Hayallerim… Akıl baliğ olduğum andan itibaren kurduğum ama o andan itibaren de yapmaya deli gibi korktuğum düşlerim, umutlarım… Herkes gibi, her şey gibi, herkesin yaptığı gibi, umutlarımın katilleri… Küçükken çevremdi şimdi ise ben oldum. Kendi ellerimle kendimi klasik bir kalıba oturttum. Farklı olmakla ilgili rüyalarımı bana “Farklısın” diyecekler diye ben karanlığa boğdum. Yavaş yavaş kendi kendimin; asıl benin katili oldum.

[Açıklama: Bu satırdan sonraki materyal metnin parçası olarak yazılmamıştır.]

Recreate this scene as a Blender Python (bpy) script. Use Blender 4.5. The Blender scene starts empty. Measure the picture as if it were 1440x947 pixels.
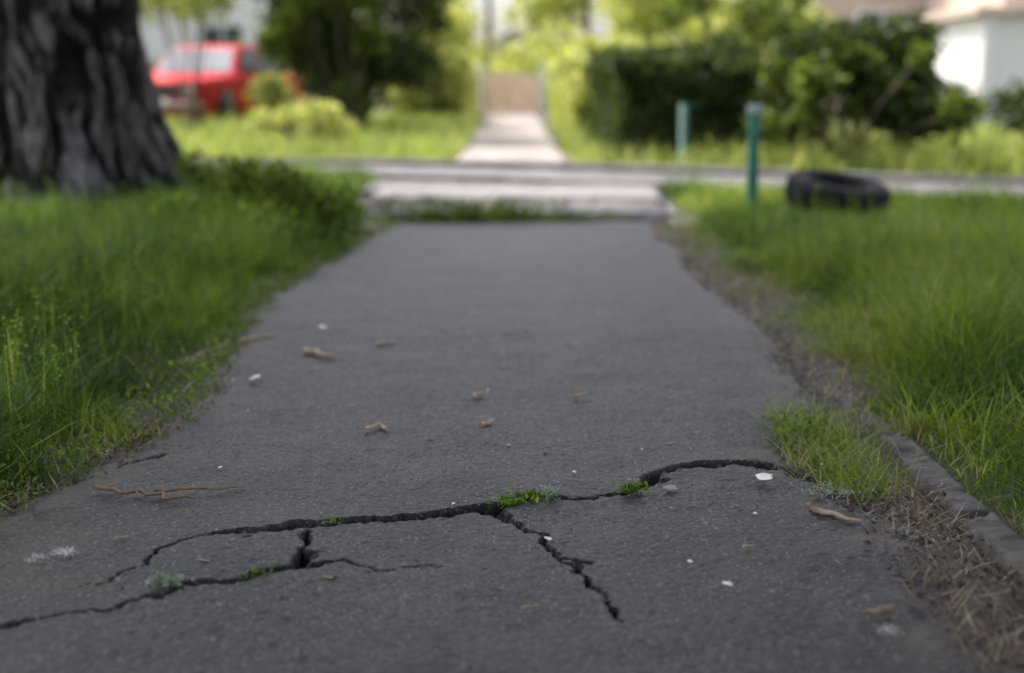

“Her tanımlama, bir sınırlamadır.” der Andre Suares. Tüm o tanımların içinde sıkışıp kaldım ben de. Kendimi sıkıştırdım aslında. Tıpkı birçoklarının yaptığı gibi. Ama aslolan, bir kere geldiğimiz bu hayatta iz bırakan, tüm o kalıpları yıkıp tanımlamaları hiçe saymakken iz bırakma ümidi taşıyan ben kalıbımdan çıkamaz oldum.
Denizi ve kendimce dünyayı izliyorum artık. Yalnızca bana ve uçsuz bucaksız, özgür, tüm farklılıklarıyla kimseye hesap vermeyen dünyaya ait bir fanusun içinde. Dinlemeyi bıraktım. Sadece dünyaya ve onun kendiliğine özeniyorum.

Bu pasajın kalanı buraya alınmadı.